Other mother seals had done the same, and they all had returned at a similar time. And so Roger, as a little boy, kept thinking they would never find one another—this mother and her pup. But he explains that the camera followed as the mother called to her pup and listened for the response. Eventually, following each other’s voices and scents, the mother and her baby seal were reunited, amidst all of the others on that beach doing the same thing, amidst all of the noise and the crowds. The host of the TV show explained that from the moment of birth, the sound and scent of the pup are imprinted on the mother’s memory and the sound and scent of the mother are imprinted on the baby seal’s memory. It was then, during that particular TV show, that Roger Nishioka’s dad turned to him and said, “You know, that’s how it is with God. We are imprinted with a memory on us, and even if it takes a lifetime, we will find each other” (Feasting on the Word, Year A, vol. 1, p. 284).
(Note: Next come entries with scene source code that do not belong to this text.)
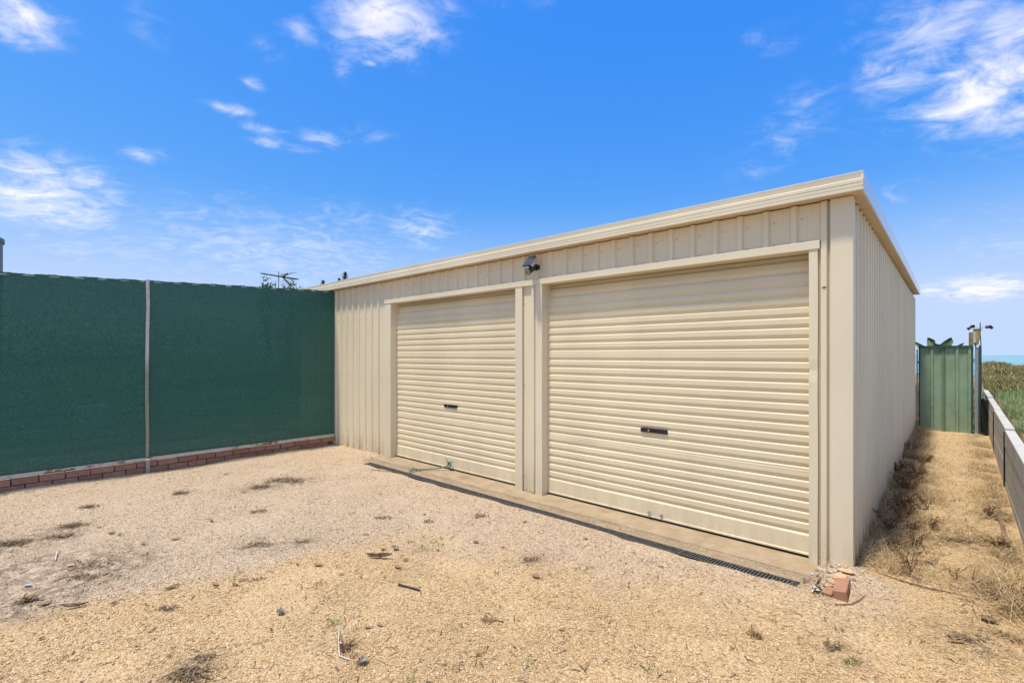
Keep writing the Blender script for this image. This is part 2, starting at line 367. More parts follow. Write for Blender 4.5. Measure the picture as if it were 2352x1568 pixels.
M_SCRUB = m_blades('dune_scrub', [(0, (0.10, 0.11, 0.04)), (.35, (0.22, 0.20, 0.07)), (.75, (0.35, 0.27, 0.10)), (.95, (0.44, 0.36, 0.18)), (1, (0.65, 0.62, 0.50))])
M_LITTER = m_blades('litter_strand', [(0, (0.11, 0.075, 0.045)), (.6, (0.26, 0.185, 0.115)), (1, (0.44, 0.35, 0.23))])
M_LEAF = m_blades('dead_leaf', [(0, (0.20, 0.12, 0.06)), (1, (0.40, 0.27, 0.15))], .1)
M_BARK = simple('curled_bark', (0.22, 0.13, 0.08), .85, .15, var=.35, scale=60)
M_GREY = simple('grey_scrap', (0.27, 0.24, 0.20), .8, .2, var=.3, scale=60)
M_WHITE = simple('white_plastic', (0.60, 0.60, 0.57), .4, .4, var=.05)
M_FOL = m_blades('tree_leaf', [(0, (0.055, 0.08, 0.025)), (.7, (0.11, 0.15, 0.05)), (1, (0.20, 0.22, 0.09))])
M_CON = m_blades('conifer_leaf', [(0, (0.05, 0.085, 0.045)), (1, (0.12, 0.165, 0.085))], .1)
M_TRUNK = simple('bark', (0.14, 0.10, 0.07), .9, .1, var=.3)
M_WOOD = simple('weathered_timber', (0.20, 0.135, 0.09), .9, .1, var=.35, scale=35)
M_TANK = simple('grey_tank', (0.19, 0.23, 0.25), .6, .3, var=.08, scale=3)
M_ANT = simple('antenna_metal', (0.055, 0.045, 0.04), .6, .4, .3)

# ------------------------------------------------------------------ setting: ground
def axis(*seg):
    o = []
    for a, b, n in seg: o += list(np.linspace(a, b, n, endpoint=False))
    return np.array(o+[seg[-1][1]])
SLAB_EDGE, DR0, DR1 = -0.235, -0.405, -0.525
def zone_of(x, y):
    lim = np.where(x > -3.1, -1.87+.41*(x+3.1), -1.87-4.0*(-3.1-x))
    z = sst(y-lim, -1.3, 1.1)
    z = np.where(x > .1, z*sst(.55-x, 0, .4)*sst(.2-y, 0, .5), z)
    return z
DIRT = [(208, 1297, .34), (170, 1325, .30), (250, 1290, .25), (35, 1245, .3), (650, 1104, .28), (600, 1117, .25), (700, 1100, .2), (594, 1249, .22), (690, 1247, .15), (140, 1230, .22), (5, 1400, .3), (120, 1360, .2),
        (416, 1132, .14), (594, 1173, .14), (433, 1552, .16), (1960, 1519, .08), (1240, 1285, .12), (1880, 1352, .12), (2190, 1235, .2), (2250, 1250, .22), (2290, 1190, .2), (2100, 1215, .2), (1920, 1480, .1), (2220, 1470, .25), (90, 1290, .25), (40, 1310, .2)]
def dirt_of(x, y):
    d = np.zeros_like(x)
    for px, py, r in DIRT:
        p = at(px, py); d += np.exp(-((x-p.x)**2+(y-p.y)**2)/(r*r))
    d += .38*np.exp(-((x-.10)**2)/.04)*sst(y, .2, .7)*(x > 0)*(1-sst(y, 4, 7.5))
    d += .5*np.exp(-((x-.92)**2)/.02)*sst(y, -.5, .3)
    d += .35*np.exp(-((x+7.55)**2)/.01)
    return np.clip(d, 0, 1)
gx = axis((-10, -7.5, 40), (-7.5, 1.12, 215)); gy = np.sort(np.concatenate([axis((-9, -4.4, 60), (-4.4, .1, 115), (.1, 9.4, 120)), [DR1-.001, DR1+.004]])); gx = np.sort(np.concatenate([gx, [-.238, -.228, -.125, -.115, -5.88, -5.87]]))
X, Y = np.meshgrid(gx, gy); Z = yard_z(X, Y)
ins = ((X > -5.875) & (X < -.232) & (Y > DR1+.003) & (Y < .4)) | ((X > -6.12) & (X < -.12) & (Y > DR0) & (Y < .4)) | ((X < .03) & (Y > .06))
Z = np.where(ins, -.10, Z)
nx, ny = len(gx), len(gy); I = np.arange(nx*ny).reshape(ny, nx)
q = np.stack([I[:-1, :-1], I[:-1, 1:], I[1:, 1:], I[1:, :-1]], -1).reshape(-1, 4)
me = npmesh('gravel_yard', np.stack([X, Y, Z], -1).reshape(-1, 3), np.full(len(q), 4), q.ravel(), {'zone': zone_of(X, Y).ravel(), 'dirt': dirt_of(X, Y).ravel()})
me.polygons.foreach_set('use_smooth', [True]*len(q))
props(link('gravel_yard', me, M_BED), kind='structure')

def wall_x(y): return 0.983+0.014*y       # front face of the retaining wall
def land_z(x, y):
    up = sst(x-(.05+wall_x(y)), .10, .12)*sst(y, -8, -6)
    far = sst(y, 27, 62)+sst(x, 60, 160)
    dune = .60+.04*wav(x, y, 5, 8, 2, 7)+.20*np.exp(-((y-25)/9)**2)+.16*sst(y, 6, 16)
    base = np.where((x > -10.2) & (x < 1.3) & (y > -9.1) & (y < 9.5), -.16, -.03+.03*wav(x, y, 6, 6, 5, 20))
    base = np.where(y > 9.5, base*(1-sst(y, 9.5, 14))+dune*.7*sst(y, 9.5, 14), base)
    z = base*(1-up)+dune*up
    return z-(z+6)*np.clip(far, 0, 1)
lx = axis((-900, -120, 12), (-120, -12, 30), (-12, .9, 40), (.9, 1.4, 26), (1.4, 8, 60), (8, 60, 40), (60, 900, 20)); ly = axis((-900, -40, 12), (-40, -9, 20), (-9, 12, 120), (12, 40, 90), (40, 66, 30))
X, Y = np.meshgrid(lx, ly); Z = land_z(X, Y); nx, ny = len(lx), len(ly); I = np.arange(nx*ny).reshape(ny, nx)
q = np.stack([I[:-1, :-1], I[:-1, 1:], I[1:, 1:], I[1:, :-1]], -1).reshape(-1, 4)
t = NT('sandy_soil', .95, .1); t.col(t.mix(t.ramp(t.noise(1.4, 6, .7), .35, .65), (0.36, 0.26, 0.16), (0.16, 0.15, 0.07))); t.bump(t.noise(20, 5), .6, .03)
me = npmesh('ground', np.stack([X, Y, Z], -1).reshape(-1, 3), np.full(len(q), 4), q.ravel()); me.polygons.foreach_set('use_smooth', [True]*len(q))
props(link('ground', me, t.m), kind='structure')

t = NT('sea_water', .22, .5); t.col(t.mix(t.ramp(t.noise(.012, 4, .6, stretch=(.3, 1, 1)), .35, .65), (0.09, 0.30, 0.33), (0.14, 0.38, 0.39))); t.bump(t.noise(.35, 4, .6), .5, .3)
props(MB().add([(-40000, 35, -4), (40000, 35, -4), (40000, 45000, -4), (-40000, 45000, -4)], [(0, 1, 2, 3)]).build('sea', t.m), kind='structure')

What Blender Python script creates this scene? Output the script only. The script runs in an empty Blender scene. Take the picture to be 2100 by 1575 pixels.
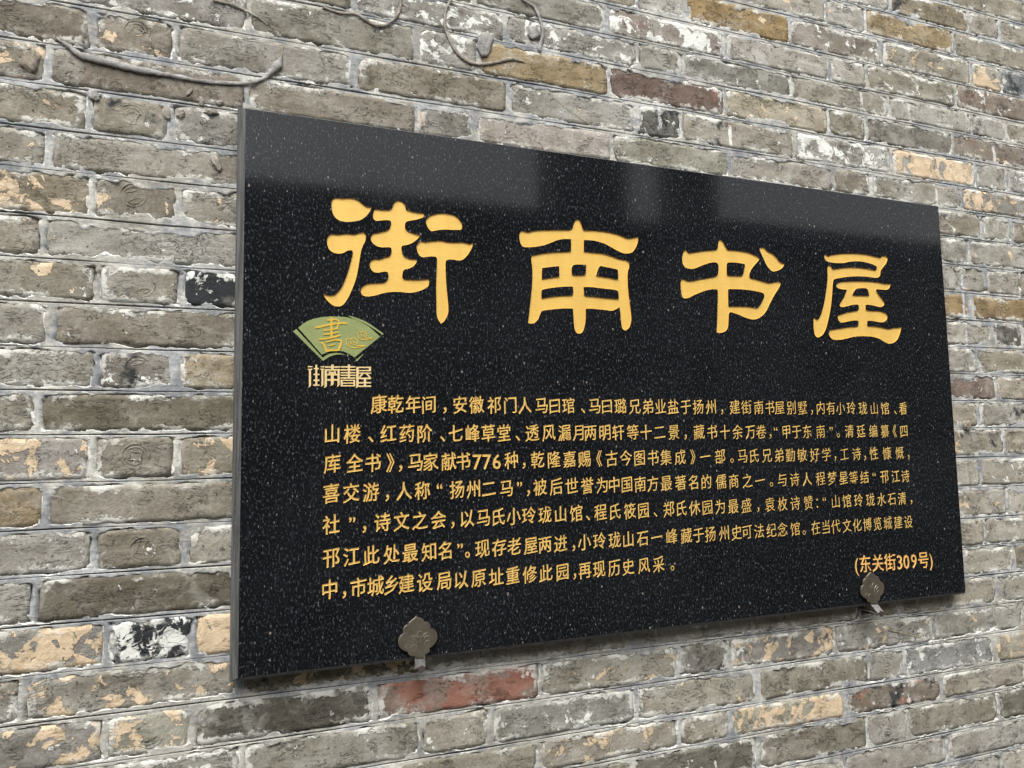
import bpy, bmesh, math, random
import numpy as np
from mathutils import Matrix, Vector, noise as mnoise

# ------------------------------------------------------------------ data (metres; x along the wall, z up, wall face at y = 0.03)
CAM_LOC = [-0.04324,-1.12872,0.29544]
PW = 1.3877
LINES = {-10: (1.474,1.474),-9: (1.414,1.414),-8: (1.354,1.354),-7: (1.293,1.293),-6: (1.233,1.233),-5: (1.171,1.171),-4: (1.108,1.106),-3: (1.052,1.045),-2: (0.998,0.989),-1: (0.929,0.931),0: (0.866,0.868),1: (0.807,0.811),2: (0.746,0.75),3: (0.689,0.688),4: (0.626,0.626),5: (0.567,0.566),6: (0.508,0.508),7: (0.448,0.448),8: (0.39,0.39),9: (0.331,0.332),10: (0.268,0.269),11: (0.208,0.204),12: (0.148,0.14),13: (0.087,0.081),14: (0.025,0.02),15: (-0.034,-0.043),16: (-0.095,-0.101),17: (-0.154,-0.164),18: (-0.208,-0.217),19: (-0.275,-0.28),20: (-0.335,-0.338),21: (-0.395,-0.4),22: (-0.455,-0.46)}
ROWS = {-10: [-0.6145,-0.5145,-0.2549,0.0017,0.261,0.361,0.6206,0.8772,1.1365,1.2365,1.4961,1.7527,2.012,2.112,2.3716],-9: [-0.7125,-0.4525,-0.2024,-0.1,0.163,0.423,0.6731,0.7755,1.0385,1.2985,1.5486,1.651,1.914,2.174],-8: [-0.5982,-0.4982,-0.2386,0.018,0.2773,0.3773,0.6369,0.8935,1.1528,1.2528,1.5124,1.769,2.0283,2.1283,2.3879],-7: [-0.6949,-0.4349,-0.1848,-0.0824,0.1806,0.4406,0.6907,0.7931,1.0561,1.3224,1.5662,1.6678,1.9316,2.1916],-6: [-0.6008,-0.5008,-0.2412,0.0154,0.2747,0.3747,0.6343,0.8909,1.1392,1.2502,1.5128,1.7664,2.0257,2.1257,2.3853],-5: [-0.7017,-0.4417,-0.1916,-0.0892,0.1738,0.4338,0.6834,0.789,1.0409,1.2894,1.5612,1.6623,1.9248,2.1848],-4: [-0.6125,-0.5125,-0.2529,0.0037,0.263,0.363,0.6188,0.8777,1.1385,1.2425,1.5038,1.7547,2.014,2.114,2.3736],-3: [-0.7104,-0.4504,-0.2003,-0.0979,0.1605,0.4196,0.6813,0.7821,1.038,1.3004,1.5509,1.6617,1.9161,2.1761],-2: [-0.6174,-0.5174,-0.2578,0.0036,0.2634,0.3702,0.6196,0.8724,1.13,1.2304,1.4861,1.7498,2.0091,2.1091,2.3687],-1: [-0.7124,-0.4524,-0.2013,-0.096,0.1631,0.4231,0.6731,0.7708,1.0378,1.2976,1.5506,1.6519,1.9141,2.1741],0: [-0.6145,-0.5145,-0.2535,0.0017,0.2639,0.361,0.6206,0.8768,1.1342,1.2372,1.5011,1.7527,2.012,2.112,2.3716],1: [-0.7106,-0.4506,-0.2029,-0.1,0.1649,0.4249,0.675,0.7774,1.0404,1.3004,1.5577,1.6548,1.9159,2.1759],2: [-0.6035,-0.5035,-0.2497,0.0127,0.272,0.372,0.6316,0.8882,1.1475,1.2475,1.513,1.7637,2.0231,2.1231,2.3826],3: [-0.702,-0.442,-0.1956,-0.087,0.1735,0.4335,0.6836,0.786,1.049,1.309,1.5566,1.6702,1.9245,2.1845],4: [-0.6076,-0.5076,-0.2526,0.0086,0.2679,0.3679,0.6275,0.8841,1.1434,1.2434,1.5076,1.7596,2.0189,2.1189,2.3785],5: [-0.6959,-0.4359,-0.1858,-0.0805,0.1795,0.4395,0.6896,0.792,1.0551,1.3151,1.5651,1.6649,1.9305,2.1905],6: [-0.5995,-0.4995,-0.2402,0.0167,0.276,0.376,0.6356,0.8922,1.1515,1.2515,1.5114,1.7677,2.027,2.127,2.3866],7: [-0.6965,-0.4365,-0.1833,-0.0857,0.179,0.439,0.6891,0.7915,1.0545,1.3145,1.5646,1.667,1.93,2.19],8: [-0.6088,-0.5088,-0.2505,0.0074,0.2667,0.3667,0.6263,0.8829,1.1422,1.2422,1.5031,1.7584,2.0177,2.1177,2.3773],9: [-0.6958,-0.4358,-0.1867,-0.0833,0.1797,0.4397,0.6898,0.7922,1.0552,1.3152,1.5781,1.6677,1.9307,2.1907],10: [-0.6063,-0.5063,-0.2377,0.0099,0.2692,0.3691,0.6288,0.8853,1.1446,1.2447,1.4952,1.7609,2.0202,2.1202,2.3798],11: [-0.6873,-0.4273,-0.1814,-0.0686,0.1882,0.4482,0.6983,0.8007,1.0637,1.3237,1.5738,1.6762,1.9392,2.1992],12: [-0.6098,-0.5098,-0.2461,0.0064,0.2657,0.3657,0.6253,0.8819,1.1412,1.2412,1.4967,1.7574,2.0167,2.1167,2.3763],13: [-0.6778,-0.4178,-0.1638,-0.0571,0.1977,0.4577,0.7078,0.8102,1.0732,1.3332,1.5794,1.6857,1.9487,2.2087],14: [-0.6115,-0.5115,-0.2553,0.0047,0.264,0.364,0.6236,0.8802,1.1395,1.2395,1.518,1.7557,2.015,2.115,2.3746],15: [-0.6717,-0.4117,-0.1616,-0.055,0.1942,0.4596,0.7214,0.8276,1.0711,1.3289,1.5936,1.6918,1.9548,2.2148],16: [-0.6052,-0.5052,-0.2456,0.0081,0.2615,0.3731,0.6337,0.8868,1.1519,1.2455,1.5014,1.762,2.0213,2.1213,2.3809],17: [-0.6692,-0.4092,-0.1591,-0.0567,0.2063,0.4534,0.7164,0.8226,1.0864,1.3379,1.5918,1.6942,1.9572,2.2172],18: [-0.611,-0.5111,-0.2514,0.0051,0.2644,0.3644,0.624,0.8813,1.1384,1.2435,1.4989,1.7561,2.0154,2.1155,2.375],19: [-0.6696,-0.4096,-0.1595,-0.0571,0.2059,0.4659,0.716,0.8184,1.0782,1.3446,1.5915,1.6939,1.9569,2.2169],20: [-0.6145,-0.5145,-0.2549,0.0017,0.261,0.361,0.6206,0.8772,1.1365,1.2365,1.4961,1.7527,2.012,2.112,2.3716],21: [-0.7125,-0.4525,-0.2024,-0.1,0.163,0.423,0.6731,0.7755,1.0385,1.2985,1.5486,1.651,1.914,2.174]}
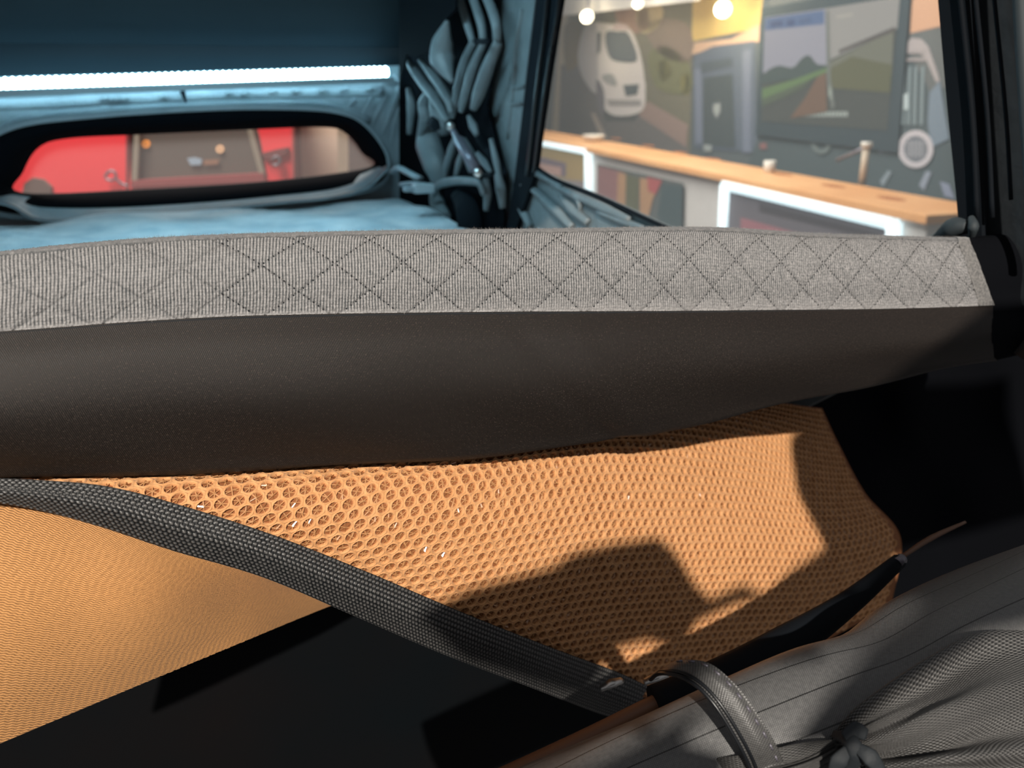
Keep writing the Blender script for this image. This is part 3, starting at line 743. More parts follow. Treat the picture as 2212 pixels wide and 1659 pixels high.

So many of us feel as though we are standing forlorn in the midst of all kinds of noise. We hear so many voices. And so much calls to us. I hope we keep straining to hear that one voice, the voice of the one who came to show us a way to live—focused on compassion for people, focused on a sense of justice for the world and the earth, focused on a sense of healing and reconciling. I want to hear that voice in the midst of all of the others, because that’s the voice I want to follow. That’s the way of living that will fill my nets to overflowing. Sometimes I have to strain to hear that voice, but I keep trying, and he keeps calling. Thanks be to God. Amen.